-- GIVEN REQUEST --
Transcribe all of the material exactly, except for its pictures.

══════════════════════════════

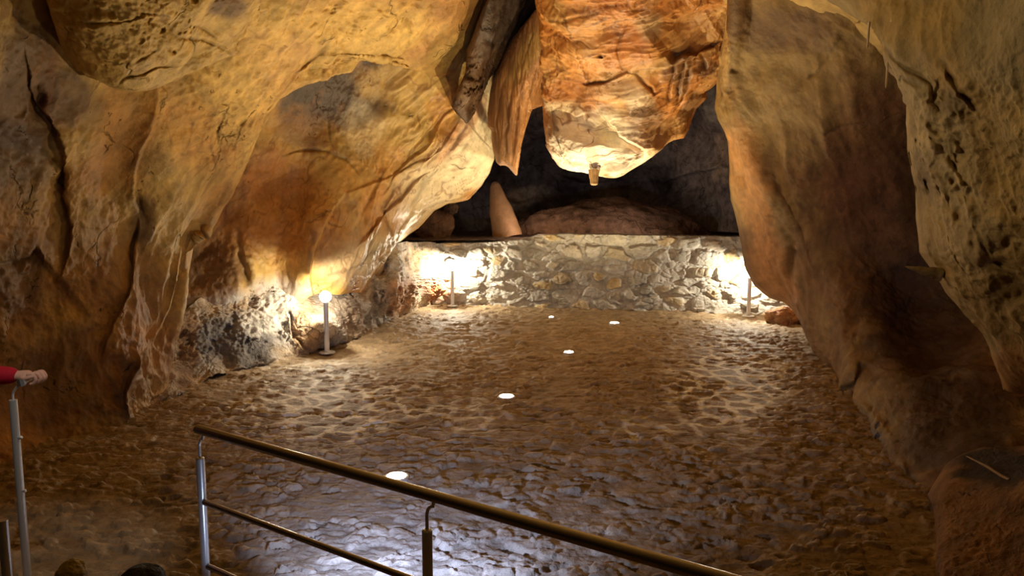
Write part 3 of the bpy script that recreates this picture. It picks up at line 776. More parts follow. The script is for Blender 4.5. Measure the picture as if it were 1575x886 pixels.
o = sheet('rock_pendant', [
    [(815, -40, 9.8), (828, 30, 10.2), (834, 90, 10.6), (836, 150, 11.0), (836, 175, 11.15), (838, 195, 11.2), (842, 217, 11.25), (846, 234, 11.3)],
    [(850, -40, 9.0), (858, 60, 9.8), (860, 120, 10.4), (858, 165, 10.75), (860, 190, 10.95), (866, 230, 11.05), (866, 259, 11.15)],
    [(895, -40, 8.7), (900, 60, 9.5), (900, 120, 10.1), (898, 165, 10.4), (895, 200, 10.8), (895, 235, 10.85), (900, 266, 11.0)],
    [(950, -40, 8.6), (952, 60, 9.4), (945, 120, 9.9), (940, 165, 10.3), (940, 210, 10.7), (940, 245, 10.8), (944, 272, 10.95)],
    [(1005, -40, 8.6), (1005, 50, 9.3), (1000, 120, 9.9), (985, 165, 10.3), (975, 215, 10.7), (970, 240, 10.85), (975, 257, 11.0)],
    [(1055, -40, 8.7), (1060, 50, 9.5), (1055, 110, 10.0), (1035, 155, 10.4), (1018, 190, 10.7), (1003, 220, 10.9), (1002, 240, 11.0)],
    [(1100, -40, 8.9), (1100, 40, 9.6), (1095, 90, 10.1), (1075, 130, 10.6), (1055, 165, 10.9), (1040, 190, 11.0), (1030, 217, 11.1)],
    [(1140, -40, 9.3), (1135, 40, 10.0), (1125, 100, 10.6), (1106, 124, 10.9), (1086, 140, 11.1), (1086, 150, 11.2), (1072, 166, 11.3), (1061, 193, 11.35), (1052, 212, 11.4)]],
    330, 330, roll='lrb', edge=0.06, edge_d=0.3, roll_d=1.0, inset=16, amp=0.12, freq=1.0, fine=0.10, colors=(np.array([.58, .24, .055]), np.array([.56, .32, .11])), mixf=1.1, mat=M_SMOOTH, seed=37, fold=0.20, fold_f=1.6, fold_dir=((850, 150, 10.6), (1060, 120, 10.2)), veins=0.75, vein_f=1.5,
    blobs=[(912, 226, 92, 50, 5, np.array([.92, .83, .64]), 1.0), (860, 165, 30, 14, 10, CREAM * .95, .8), (940, 190, 24, 30, 45, CREAM * .9, .7), (980, 155, 22, 24, 0, CREAM * .8, .6), (985, 178, 34, 24, 0, BROWN, .9), (845, 195, 12, 26, 0, BROWN, .8), (1010, 210, 22, 14, -30, BROWN * 1.3, .7),
           (1045, 100, 18, 44, 5, BROWN * .9, .8), (1085, 100, 20, 14, 0, DBROWN, .8), (1060, 165, 16, 30, 30, BROWN, .8), (960, 75, 40, 40, 0, RUST, .6), (998, 35, 24, 20, 0, np.array([.55, .36, .17]), .8), (880, 140, 40, 20, 0, RUST, .6), (930, 135, 40, 14, -10, BROWN * 1.4, .6), (900, 60, 40, 40, 0, np.array([.66, .36, .13]), .5), (1080, 40, 30, 20, 0, np.array([.66, .36, .13]), .5), (970, 5, 80, 20, 0, RUST, .4)],
    brushes=[('step', [(832, 165), (850, 158), (875, 160), (912, 160), (930, 180), (950, 205), (985, 224), (1000, 222)], 0.30, 60), ('step', [(838, 168), (860, 166), (885, 180), (912, 172)], 0.10, 30),
             ('groove', [(870, 120), (900, 130), (930, 125), (965, 112), (1000, 130), (1005, 138), (1018, 132)], 2.5, 0.09), ('step', [(840, 112), (870, 140), (900, 152), (940, 158), (965, 150)], 0.14, 40),
             ('groove', [(970, 30), (955, 55), (950, 80), (958, 108), (985, 118)], 3, 0.06), ('groove', [(890, 60), (890, 95), (905, 128)], 3, 0.05), ('groove', [(845, 30), (890, 22), (930, 12), (1000, 12)], 3, 0.06),
             ('step', [(1110, 62), (1080, 78), (1045, 82), (1030, 95)], 0.22, 40), ('groove', [(1050, 90), (1045, 120), (1035, 155)], 2.5, 0.09), ('groove', [(1035, 95), (1030, 130), (1025, 150)], 2.5, 0.09), ('groove', [(1078, 85), (1080, 110)], 3, 0.12), ('groove', [(1060, 95), (1052, 130), (1040, 160)], 2.5, 0.07),
             ('groove', [(925, 80), (924, 82)], 5, 0.15), ('step', [(995, 225), (1012, 195), (1035, 165), (1045, 150)], 0.16, 30), ('bulge', 990, 85, 26, 26, 0.14), ('bulge', 905, 222, 60, 32, 0.22), ('bulge', 1000, 38, 30, 20, 0.10), ('bulge', 900, 85, 30, 40, .10)])
tag(o, 'huge orange rock pendant with a pale bulging lower lip hanging mid cave', 'rock formation')


def taper_rock(name, base, tip, r0, r1, seed, col, mat, nu=28, nv=40, wob=0.12, lumps=0.10, profile=None, col2=None):
    """a rounded spike along base -> tip"""
    b, t = np.array(base, float), np.array(tip, float)
    ax = t - b; ln = np.linalg.norm(ax); ax /= ln
    s = np.cross(ax, [0.31, 0.9, 0.2]); s /= np.linalg.norm(s); q = np.cross(ax, s)
    v = np.linspace(0, 1, nv); th = np.linspace(0, 2 * math.pi, nu, endpoint=False)
    V, T = np.meshgrid(v, th, indexing='ij')
    R = np.interp(V, *profile) * r0 if profile else r0 + (r1 - r0) * V
    capr = np.sqrt(np.clip(1 - np.clip((V - 0.9) / 0.1, 0, 1) ** 2, 0.0, 1))
    R = R * capr
    d = np.cos(T)[..., None] * s + np.sin(T)[..., None] * q
    c0 = V[..., None] * ax * ln
    nz = fbm((c0 + d * R[..., None]) * (0.9 / max(r0, .02)) + seed, 3, seed)
    cen = wob * r0 * np.stack([np.sin(V * 5 + seed), np.cos(V * 4 + seed), V * 0], -1) * V[..., None]
    P = c0 + cen + d * (R * (1 + lumps * 2.5 * nz))[..., None]
    n = np.clip(nz + .5, 0, 1)
    c = np.asarray(col) * (1 - n)[..., None] + np.asarray(col2 if col2 is not None else np.asarray(col) * .7) * n[..., None]
    o = link_mesh(name, grid_mesh(name, P, c, wrap=True), mat)
    o.location = b
    return o


p0, p1 = at(914, 262, 11.02), at(912.5, 285, 10.98)
tag(taper_rock('stalactite', p0, p1, 0.085, 0.05, 4, np.array([.55, .33, .14]), M_DRIP), 'stubby broken stalactite under the pale lip of the hanging pendant', 'stalactite')
tag(taper_rock('soda_straw', at(1337, 34, 3.86), at(1334, 74.5, 3.84), 0.0065, 0.0045, 5, np.array([.75, .6, .42]), M_DRIP, wob=.3), 'upper thin soda straw stalactite hanging from the near right overhang', 'stalactite')
tag(taper_rock('soda_straw', at(1366, 80, 3.86), at(1363, 136, 3.84), 0.0075, 0.0045, 6, np.array([.72, .58, .36]), M_DRIP, wob=.3), 'lower longer soda straw stalactite hanging beside the pitted right rock', 'stalactite')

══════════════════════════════

-- OUTPUT --
Write part 3 of the bpy script that recreates this picture. It picks up at line 776. More parts follow. The script is for Blender 4.5. Measure the picture as if it were 1575x886 pixels.
o = sheet('rock_pendant', [
    [(815, -40, 9.8), (828, 30, 10.2), (834, 90, 10.6), (836, 150, 11.0), (836, 175, 11.15), (838, 195, 11.2), (842, 217, 11.25), (846, 234, 11.3)],
    [(850, -40, 9.0), (858, 60, 9.8), (860, 120, 10.4), (858, 165, 10.75), (860, 190, 10.95), (866, 230, 11.05), (866, 259, 11.15)],
    [(895, -40, 8.7), (900, 60, 9.5), (900, 120, 10.1), (898, 165, 10.4), (895, 200, 10.8), (895, 235, 10.85), (900, 266, 11.0)],
    [(950, -40, 8.6), (952, 60, 9.4), (945, 120, 9.9), (940, 165, 10.3), (940, 210, 10.7), (940, 245, 10.8), (944, 272, 10.95)],
    [(1005, -40, 8.6), (1005, 50, 9.3), (1000, 120, 9.9), (985, 165, 10.3), (975, 215, 10.7), (970, 240, 10.85), (975, 257, 11.0)],
    [(1055, -40, 8.7), (1060, 50, 9.5), (1055, 110, 10.0), (1035, 155, 10.4), (1018, 190, 10.7), (1003, 220, 10.9), (1002, 240, 11.0)],
    [(1100, -40, 8.9), (1100, 40, 9.6), (1095, 90, 10.1), (1075, 130, 10.6), (1055, 165, 10.9), (1040, 190, 11.0), (1030, 217, 11.1)],
    [(1140, -40, 9.3), (1135, 40, 10.0), (1125, 100, 10.6), (1106, 124, 10.9), (1086, 140, 11.1), (1086, 150, 11.2), (1072, 166, 11.3), (1061, 193, 11.35), (1052, 212, 11.4)]],
    330, 330, roll='lrb', edge=0.06, edge_d=0.3, roll_d=1.0, inset=16, amp=0.12, freq=1.0, fine=0.10, colors=(np.array([.58, .24, .055]), np.array([.56, .32, .11])), mixf=1.1, mat=M_SMOOTH, seed=37, fold=0.20, fold_f=1.6, fold_dir=((850, 150, 10.6), (1060, 120, 10.2)), veins=0.75, vein_f=1.5,
    blobs=[(912, 226, 92, 50, 5, np.array([.92, .83, .64]), 1.0), (860, 165, 30, 14, 10, CREAM * .95, .8), (940, 190, 24, 30, 45, CREAM * .9, .7), (980, 155, 22, 24, 0, CREAM * .8, .6), (985, 178, 34, 24, 0, BROWN, .9), (845, 195, 12, 26, 0, BROWN, .8), (1010, 210, 22, 14, -30, BROWN * 1.3, .7),
           (1045, 100, 18, 44, 5, BROWN * .9, .8), (1085, 100, 20, 14, 0, DBROWN, .8), (1060, 165, 16, 30, 30, BROWN, .8), (960, 75, 40, 40, 0, RUST, .6), (998, 35, 24, 20, 0, np.array([.55, .36, .17]), .8), (880, 140, 40, 20, 0, RUST, .6), (930, 135, 40, 14, -10, BROWN * 1.4, .6), (900, 60, 40, 40, 0, np.array([.66, .36, .13]), .5), (1080, 40, 30, 20, 0, np.array([.66, .36, .13]), .5), (970, 5, 80, 20, 0, RUST, .4)],
    brushes=[('step', [(832, 165), (850, 158), (875, 160), (912, 160), (930, 180), (950, 205), (985, 224), (1000, 222)], 0.30, 60), ('step', [(838, 168), (860, 166), (885, 180), (912, 172)], 0.10, 30),
             ('groove', [(870, 120), (900, 130), (930, 125), (965, 112), (1000, 130), (1005, 138), (1018, 132)], 2.5, 0.09), ('step', [(840, 112), (870, 140), (900, 152), (940, 158), (965, 150)], 0.14, 40),
             ('groove', [(970, 30), (955, 55), (950, 80), (958, 108), (985, 118)], 3, 0.06), ('groove', [(890, 60), (890, 95), (905, 128)], 3, 0.05), ('groove', [(845, 30), (890, 22), (930, 12), (1000, 12)], 3, 0.06),
             ('step', [(1110, 62), (1080, 78), (1045, 82), (1030, 95)], 0.22, 40), ('groove', [(1050, 90), (1045, 120), (1035, 155)], 2.5, 0.09), ('groove', [(1035, 95), (1030, 130), (1025, 150)], 2.5, 0.09), ('groove', [(1078, 85), (1080, 110)], 3, 0.12), ('groove', [(1060, 95), (1052, 130), (1040, 160)], 2.5, 0.07),
             ('groove', [(925, 80), (924, 82)], 5, 0.15), ('step', [(995, 225), (1012, 195), (1035, 165), (1045, 150)], 0.16, 30), ('bulge', 990, 85, 26, 26, 0.14), ('bulge', 905, 222, 60, 32, 0.22), ('bulge', 1000, 38, 30, 20, 0.10), ('bulge', 900, 85, 30, 40, .10)])
tag(o, 'huge orange rock pendant with a pale bulging lower lip hanging mid cave', 'rock formation')


def taper_rock(name, base, tip, r0, r1, seed, col, mat, nu=28, nv=40, wob=0.12, lumps=0.10, profile=None, col2=None):
    """a rounded spike along base -> tip"""
    b, t = np.array(base, float), np.array(tip, float)
    ax = t - b; ln = np.linalg.norm(ax); ax /= ln
    s = np.cross(ax, [0.31, 0.9, 0.2]); s /= np.linalg.norm(s); q = np.cross(ax, s)
    v = np.linspace(0, 1, nv); th = np.linspace(0, 2 * math.pi, nu, endpoint=False)
    V, T = np.meshgrid(v, th, indexing='ij')
    R = np.interp(V, *profile) * r0 if profile else r0 + (r1 - r0) * V
    capr = np.sqrt(np.clip(1 - np.clip((V - 0.9) / 0.1, 0, 1) ** 2, 0.0, 1))
    R = R * capr
    d = np.cos(T)[..., None] * s + np.sin(T)[..., None] * q
    c0 = V[..., None] * ax * ln
    nz = fbm((c0 + d * R[..., None]) * (0.9 / max(r0, .02)) + seed, 3, seed)
    cen = wob * r0 * np.stack([np.sin(V * 5 + seed), np.cos(V * 4 + seed), V * 0], -1) * V[..., None]
    P = c0 + cen + d * (R * (1 + lumps * 2.5 * nz))[..., None]
    n = np.clip(nz + .5, 0, 1)
    c = np.asarray(col) * (1 - n)[..., None] + np.asarray(col2 if col2 is not None else np.asarray(col) * .7) * n[..., None]
    o = link_mesh(name, grid_mesh(name, P, c, wrap=True), mat)
    o.location = b
    return o


p0, p1 = at(914, 262, 11.02), at(912.5, 285, 10.98)
tag(taper_rock('stalactite', p0, p1, 0.085, 0.05, 4, np.array([.55, .33, .14]), M_DRIP), 'stubby broken stalactite under the pale lip of the hanging pendant', 'stalactite')
tag(taper_rock('soda_straw', at(1337, 34, 3.86), at(1334, 74.5, 3.84), 0.0065, 0.0045, 5, np.array([.75, .6, .42]), M_DRIP, wob=.3), 'upper thin soda straw stalactite hanging from the near right overhang', 'stalactite')
tag(taper_rock('soda_straw', at(1366, 80, 3.86), at(1363, 136, 3.84), 0.0075, 0.0045, 6, np.array([.72, .58, .36]), M_DRIP, wob=.3), 'lower longer soda straw stalactite hanging beside the pitted right rock', 'stalactite')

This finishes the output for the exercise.